▸ OBJECTIVE
Tally the lines that hold the string "scene", and reply with the count alone.

***

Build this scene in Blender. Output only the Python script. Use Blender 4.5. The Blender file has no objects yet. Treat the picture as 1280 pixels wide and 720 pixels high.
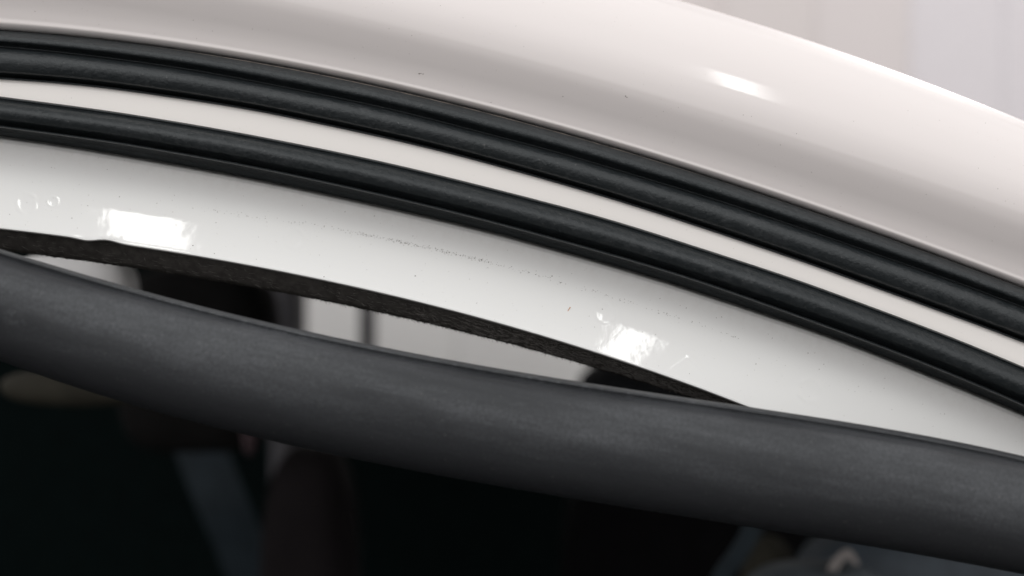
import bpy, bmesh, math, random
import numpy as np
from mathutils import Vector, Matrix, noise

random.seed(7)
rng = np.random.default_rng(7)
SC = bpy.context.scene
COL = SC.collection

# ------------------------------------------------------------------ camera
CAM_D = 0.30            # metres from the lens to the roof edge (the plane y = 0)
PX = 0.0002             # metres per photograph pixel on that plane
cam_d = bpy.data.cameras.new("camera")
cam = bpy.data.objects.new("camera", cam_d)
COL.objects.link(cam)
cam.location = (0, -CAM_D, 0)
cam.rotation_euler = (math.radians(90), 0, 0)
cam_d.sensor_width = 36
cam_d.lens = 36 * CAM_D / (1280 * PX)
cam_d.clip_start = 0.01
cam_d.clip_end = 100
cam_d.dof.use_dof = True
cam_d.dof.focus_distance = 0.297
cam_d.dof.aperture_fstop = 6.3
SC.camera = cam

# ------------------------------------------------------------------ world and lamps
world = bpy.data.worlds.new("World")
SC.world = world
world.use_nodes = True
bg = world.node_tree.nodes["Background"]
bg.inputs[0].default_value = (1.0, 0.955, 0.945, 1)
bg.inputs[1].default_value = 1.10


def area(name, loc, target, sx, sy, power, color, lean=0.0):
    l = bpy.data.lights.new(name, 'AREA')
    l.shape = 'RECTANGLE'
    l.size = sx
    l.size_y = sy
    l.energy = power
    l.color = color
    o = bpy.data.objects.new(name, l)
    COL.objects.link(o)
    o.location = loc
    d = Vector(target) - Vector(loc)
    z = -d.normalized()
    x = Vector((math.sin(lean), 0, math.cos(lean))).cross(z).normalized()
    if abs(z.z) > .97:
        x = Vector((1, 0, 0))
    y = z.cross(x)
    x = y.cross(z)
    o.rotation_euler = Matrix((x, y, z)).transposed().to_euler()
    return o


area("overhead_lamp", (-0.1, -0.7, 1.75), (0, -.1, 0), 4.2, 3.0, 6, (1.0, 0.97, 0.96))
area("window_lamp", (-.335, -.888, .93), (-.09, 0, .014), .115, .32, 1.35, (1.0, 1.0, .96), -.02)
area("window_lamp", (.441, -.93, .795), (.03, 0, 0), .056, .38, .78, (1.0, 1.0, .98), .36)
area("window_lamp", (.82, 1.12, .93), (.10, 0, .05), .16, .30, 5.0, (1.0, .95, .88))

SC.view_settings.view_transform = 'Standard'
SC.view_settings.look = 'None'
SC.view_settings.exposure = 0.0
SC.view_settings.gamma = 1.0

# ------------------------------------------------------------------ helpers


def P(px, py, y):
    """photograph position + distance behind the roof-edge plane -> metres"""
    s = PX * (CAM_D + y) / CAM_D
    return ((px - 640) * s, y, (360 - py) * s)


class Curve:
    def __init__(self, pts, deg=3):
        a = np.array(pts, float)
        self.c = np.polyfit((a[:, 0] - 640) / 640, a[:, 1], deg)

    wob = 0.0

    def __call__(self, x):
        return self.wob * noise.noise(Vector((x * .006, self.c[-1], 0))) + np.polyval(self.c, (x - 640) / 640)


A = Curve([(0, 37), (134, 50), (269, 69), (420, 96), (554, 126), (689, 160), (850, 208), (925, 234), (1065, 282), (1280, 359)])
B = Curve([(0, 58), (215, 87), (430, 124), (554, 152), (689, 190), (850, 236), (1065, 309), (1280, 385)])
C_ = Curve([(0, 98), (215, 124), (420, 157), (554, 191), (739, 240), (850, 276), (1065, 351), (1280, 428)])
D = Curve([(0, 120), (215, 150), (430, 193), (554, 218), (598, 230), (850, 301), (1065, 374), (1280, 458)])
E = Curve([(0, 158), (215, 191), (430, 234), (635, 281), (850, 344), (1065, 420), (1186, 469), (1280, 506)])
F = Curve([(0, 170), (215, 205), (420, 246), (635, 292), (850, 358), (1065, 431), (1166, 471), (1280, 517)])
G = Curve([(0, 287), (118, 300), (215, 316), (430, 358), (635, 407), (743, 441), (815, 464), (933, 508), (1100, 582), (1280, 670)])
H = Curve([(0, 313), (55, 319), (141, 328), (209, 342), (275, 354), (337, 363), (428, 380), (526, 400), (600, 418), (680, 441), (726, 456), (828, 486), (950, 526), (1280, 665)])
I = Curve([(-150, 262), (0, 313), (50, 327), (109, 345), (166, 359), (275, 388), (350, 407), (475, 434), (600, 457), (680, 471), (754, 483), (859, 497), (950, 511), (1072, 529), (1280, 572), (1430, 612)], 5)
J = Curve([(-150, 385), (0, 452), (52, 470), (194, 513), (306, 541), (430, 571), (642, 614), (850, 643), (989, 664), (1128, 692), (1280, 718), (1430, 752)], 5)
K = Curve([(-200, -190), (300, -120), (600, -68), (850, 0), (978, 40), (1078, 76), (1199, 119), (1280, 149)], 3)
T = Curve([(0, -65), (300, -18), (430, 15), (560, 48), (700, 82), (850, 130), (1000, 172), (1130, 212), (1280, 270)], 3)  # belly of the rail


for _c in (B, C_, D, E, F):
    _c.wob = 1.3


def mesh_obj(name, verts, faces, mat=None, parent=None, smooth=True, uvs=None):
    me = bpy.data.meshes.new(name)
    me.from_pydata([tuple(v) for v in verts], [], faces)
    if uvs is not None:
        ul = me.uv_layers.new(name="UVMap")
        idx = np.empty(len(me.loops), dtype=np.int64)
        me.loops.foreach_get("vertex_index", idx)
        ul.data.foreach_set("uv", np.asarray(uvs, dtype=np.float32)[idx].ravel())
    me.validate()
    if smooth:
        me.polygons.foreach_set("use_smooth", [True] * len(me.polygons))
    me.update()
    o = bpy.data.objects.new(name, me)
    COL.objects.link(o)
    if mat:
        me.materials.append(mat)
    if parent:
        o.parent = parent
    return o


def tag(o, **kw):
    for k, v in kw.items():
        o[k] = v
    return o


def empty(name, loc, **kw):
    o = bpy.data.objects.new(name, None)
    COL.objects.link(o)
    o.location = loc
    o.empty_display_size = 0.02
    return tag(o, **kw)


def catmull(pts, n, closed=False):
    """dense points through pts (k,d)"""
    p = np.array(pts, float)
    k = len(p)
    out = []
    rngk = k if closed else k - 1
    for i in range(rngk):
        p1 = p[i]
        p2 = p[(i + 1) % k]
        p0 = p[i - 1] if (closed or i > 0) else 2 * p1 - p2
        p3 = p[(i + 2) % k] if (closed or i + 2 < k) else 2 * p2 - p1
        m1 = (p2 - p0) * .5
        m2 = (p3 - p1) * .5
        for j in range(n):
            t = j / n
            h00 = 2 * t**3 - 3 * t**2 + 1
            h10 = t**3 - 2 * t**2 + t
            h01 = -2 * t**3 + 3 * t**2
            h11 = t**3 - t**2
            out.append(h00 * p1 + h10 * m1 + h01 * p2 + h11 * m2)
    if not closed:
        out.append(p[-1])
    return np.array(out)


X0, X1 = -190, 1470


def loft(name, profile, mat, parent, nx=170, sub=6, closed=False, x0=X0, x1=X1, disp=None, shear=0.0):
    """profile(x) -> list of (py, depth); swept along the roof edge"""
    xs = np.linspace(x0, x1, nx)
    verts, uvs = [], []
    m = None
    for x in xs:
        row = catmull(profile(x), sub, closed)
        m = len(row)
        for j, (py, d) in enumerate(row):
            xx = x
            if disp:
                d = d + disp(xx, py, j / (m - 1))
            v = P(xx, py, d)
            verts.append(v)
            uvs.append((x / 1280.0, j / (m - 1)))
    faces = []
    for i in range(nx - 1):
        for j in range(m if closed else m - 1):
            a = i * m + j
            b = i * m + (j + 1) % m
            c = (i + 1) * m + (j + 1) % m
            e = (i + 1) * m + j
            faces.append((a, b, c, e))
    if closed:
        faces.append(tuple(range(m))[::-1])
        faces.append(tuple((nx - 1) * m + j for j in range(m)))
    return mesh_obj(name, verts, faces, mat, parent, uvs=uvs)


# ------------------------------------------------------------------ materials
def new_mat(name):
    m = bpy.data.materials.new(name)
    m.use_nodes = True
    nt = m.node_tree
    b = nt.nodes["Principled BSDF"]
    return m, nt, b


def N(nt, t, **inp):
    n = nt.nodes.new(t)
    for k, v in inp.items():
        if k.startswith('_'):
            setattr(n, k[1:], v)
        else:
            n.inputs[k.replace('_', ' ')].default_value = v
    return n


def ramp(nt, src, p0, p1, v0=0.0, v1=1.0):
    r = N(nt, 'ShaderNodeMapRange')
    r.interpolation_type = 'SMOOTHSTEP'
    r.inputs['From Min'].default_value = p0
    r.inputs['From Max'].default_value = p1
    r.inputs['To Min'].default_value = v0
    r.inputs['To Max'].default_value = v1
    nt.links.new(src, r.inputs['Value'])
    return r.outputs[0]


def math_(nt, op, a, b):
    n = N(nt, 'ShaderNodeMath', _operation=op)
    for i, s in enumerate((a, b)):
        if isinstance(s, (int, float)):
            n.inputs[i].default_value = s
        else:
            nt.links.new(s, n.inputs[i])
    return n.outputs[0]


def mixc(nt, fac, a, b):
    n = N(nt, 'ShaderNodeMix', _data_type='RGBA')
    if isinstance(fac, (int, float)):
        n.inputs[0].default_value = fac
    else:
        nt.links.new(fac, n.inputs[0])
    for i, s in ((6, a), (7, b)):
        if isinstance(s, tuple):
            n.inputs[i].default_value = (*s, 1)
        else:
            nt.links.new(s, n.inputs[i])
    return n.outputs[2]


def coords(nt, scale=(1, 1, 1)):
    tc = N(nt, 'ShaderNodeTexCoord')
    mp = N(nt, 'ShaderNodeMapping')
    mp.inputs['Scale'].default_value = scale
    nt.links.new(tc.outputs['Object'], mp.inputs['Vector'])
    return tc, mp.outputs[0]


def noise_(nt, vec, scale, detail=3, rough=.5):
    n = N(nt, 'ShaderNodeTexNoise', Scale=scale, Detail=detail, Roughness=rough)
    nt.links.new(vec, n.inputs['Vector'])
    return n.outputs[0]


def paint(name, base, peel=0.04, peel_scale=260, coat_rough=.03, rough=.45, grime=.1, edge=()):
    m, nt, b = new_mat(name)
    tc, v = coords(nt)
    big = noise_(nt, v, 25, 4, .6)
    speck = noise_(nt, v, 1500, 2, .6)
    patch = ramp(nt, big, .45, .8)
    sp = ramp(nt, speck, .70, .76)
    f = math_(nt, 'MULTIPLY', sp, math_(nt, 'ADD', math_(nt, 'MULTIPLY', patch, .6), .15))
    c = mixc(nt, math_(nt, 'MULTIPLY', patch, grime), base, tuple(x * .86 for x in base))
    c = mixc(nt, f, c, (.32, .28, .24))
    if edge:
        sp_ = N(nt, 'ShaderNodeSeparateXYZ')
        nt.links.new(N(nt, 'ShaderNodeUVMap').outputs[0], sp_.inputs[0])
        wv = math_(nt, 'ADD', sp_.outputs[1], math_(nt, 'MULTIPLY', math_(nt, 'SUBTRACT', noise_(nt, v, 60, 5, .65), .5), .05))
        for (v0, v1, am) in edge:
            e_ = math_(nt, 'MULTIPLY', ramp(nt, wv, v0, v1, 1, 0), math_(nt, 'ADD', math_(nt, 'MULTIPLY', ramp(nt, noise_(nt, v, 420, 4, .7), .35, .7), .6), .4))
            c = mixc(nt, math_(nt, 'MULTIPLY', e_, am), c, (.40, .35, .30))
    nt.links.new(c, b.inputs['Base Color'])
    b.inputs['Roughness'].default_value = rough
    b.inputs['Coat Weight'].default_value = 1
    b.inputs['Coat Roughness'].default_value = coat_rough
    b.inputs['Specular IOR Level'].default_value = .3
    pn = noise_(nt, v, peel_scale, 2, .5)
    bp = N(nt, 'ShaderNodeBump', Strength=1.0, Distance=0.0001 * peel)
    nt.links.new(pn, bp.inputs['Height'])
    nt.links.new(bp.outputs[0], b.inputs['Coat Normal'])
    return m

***

▸ THE RESULT
2